Work required: Which lines below hold the word "Treat"? Copy all of them.
━━━ Task input ━━━
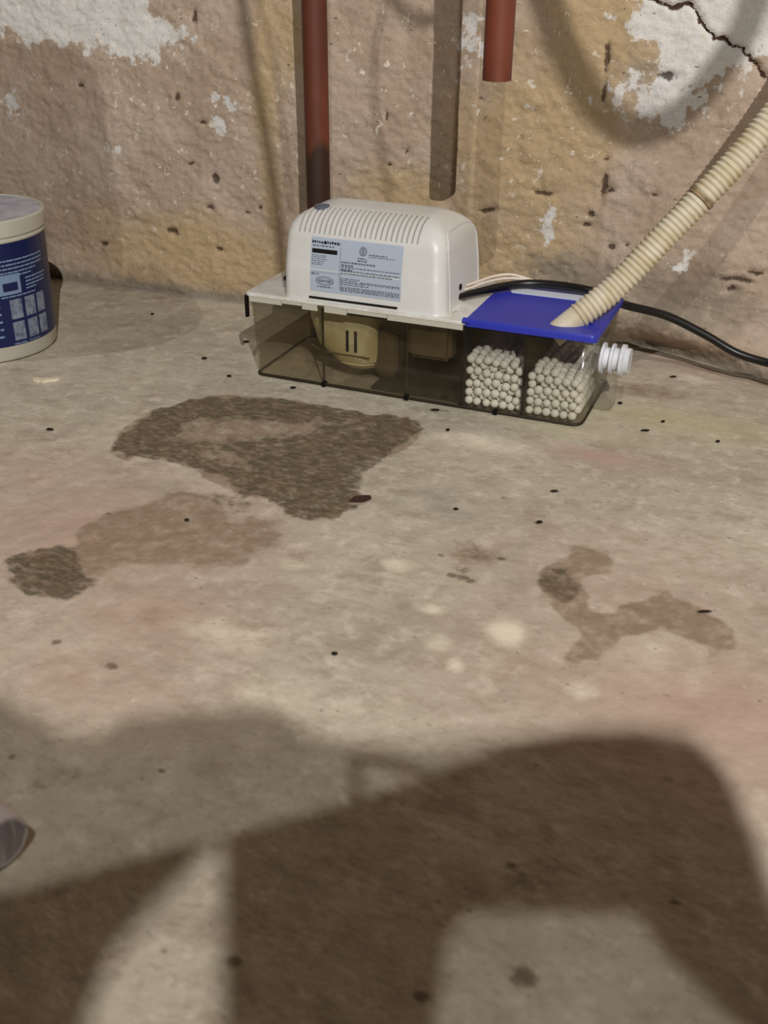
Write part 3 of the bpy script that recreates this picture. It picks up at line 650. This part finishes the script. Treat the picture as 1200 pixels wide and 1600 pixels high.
━━━
━━━ Task input ━━━
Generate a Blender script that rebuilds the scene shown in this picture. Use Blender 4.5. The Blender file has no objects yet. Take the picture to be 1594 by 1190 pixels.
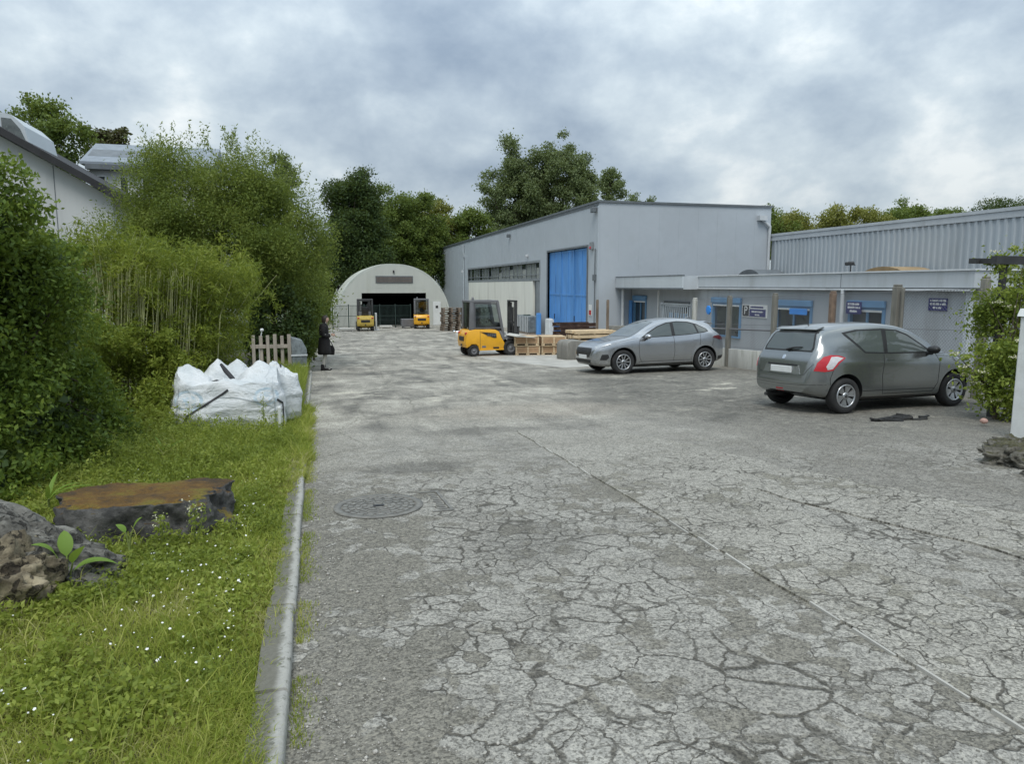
━━━
━━━ Task input ━━━
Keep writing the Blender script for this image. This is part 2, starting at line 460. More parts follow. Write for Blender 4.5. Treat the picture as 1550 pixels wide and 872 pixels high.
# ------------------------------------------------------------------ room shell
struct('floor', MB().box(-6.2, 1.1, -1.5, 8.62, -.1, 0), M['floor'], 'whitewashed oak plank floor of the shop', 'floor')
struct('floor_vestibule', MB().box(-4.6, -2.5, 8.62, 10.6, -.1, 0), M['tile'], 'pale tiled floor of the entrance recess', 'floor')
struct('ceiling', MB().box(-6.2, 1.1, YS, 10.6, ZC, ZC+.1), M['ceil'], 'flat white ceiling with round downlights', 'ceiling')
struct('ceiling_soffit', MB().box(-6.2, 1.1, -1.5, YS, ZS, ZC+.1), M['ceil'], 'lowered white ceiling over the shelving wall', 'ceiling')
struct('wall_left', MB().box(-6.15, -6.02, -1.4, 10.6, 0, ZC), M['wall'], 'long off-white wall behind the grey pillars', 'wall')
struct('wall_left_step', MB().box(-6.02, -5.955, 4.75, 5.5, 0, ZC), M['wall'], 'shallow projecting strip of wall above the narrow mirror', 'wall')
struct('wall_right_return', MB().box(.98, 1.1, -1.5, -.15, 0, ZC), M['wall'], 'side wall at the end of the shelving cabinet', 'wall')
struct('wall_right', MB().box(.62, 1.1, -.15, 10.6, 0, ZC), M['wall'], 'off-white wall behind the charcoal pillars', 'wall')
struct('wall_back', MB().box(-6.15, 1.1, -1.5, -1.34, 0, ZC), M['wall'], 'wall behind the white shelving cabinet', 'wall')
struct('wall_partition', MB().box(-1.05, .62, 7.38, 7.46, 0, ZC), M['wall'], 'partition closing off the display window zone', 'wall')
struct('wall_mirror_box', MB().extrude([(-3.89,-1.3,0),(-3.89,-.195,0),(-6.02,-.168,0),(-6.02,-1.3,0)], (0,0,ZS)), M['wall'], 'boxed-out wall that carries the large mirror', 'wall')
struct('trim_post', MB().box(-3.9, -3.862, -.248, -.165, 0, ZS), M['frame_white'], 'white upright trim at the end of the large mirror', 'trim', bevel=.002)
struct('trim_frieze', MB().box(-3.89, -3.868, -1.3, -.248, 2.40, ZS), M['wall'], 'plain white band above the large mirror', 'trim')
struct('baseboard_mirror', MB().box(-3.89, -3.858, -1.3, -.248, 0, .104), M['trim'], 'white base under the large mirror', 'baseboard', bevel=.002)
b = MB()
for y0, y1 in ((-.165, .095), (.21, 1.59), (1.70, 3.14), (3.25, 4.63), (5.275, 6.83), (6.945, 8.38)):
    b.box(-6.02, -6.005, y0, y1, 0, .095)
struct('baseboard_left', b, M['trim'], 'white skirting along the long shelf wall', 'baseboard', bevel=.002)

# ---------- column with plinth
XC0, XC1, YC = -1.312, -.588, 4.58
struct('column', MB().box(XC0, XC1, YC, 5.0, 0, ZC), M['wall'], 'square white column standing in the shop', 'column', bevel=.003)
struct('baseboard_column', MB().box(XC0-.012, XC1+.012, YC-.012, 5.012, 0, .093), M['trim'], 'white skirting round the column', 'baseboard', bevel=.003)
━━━
Problem solution:
Write part 3 of the bpy script that recreates this picture. It picks up at line 650. This part finishes the script. Treat the picture as 1200 pixels wide and 1600 pixels high.
Keep writing the Blender script for this image. This is part 2, starting at line 460. More parts follow. Write for Blender 4.5. Treat the picture as 1550 pixels wide and 872 pixels high.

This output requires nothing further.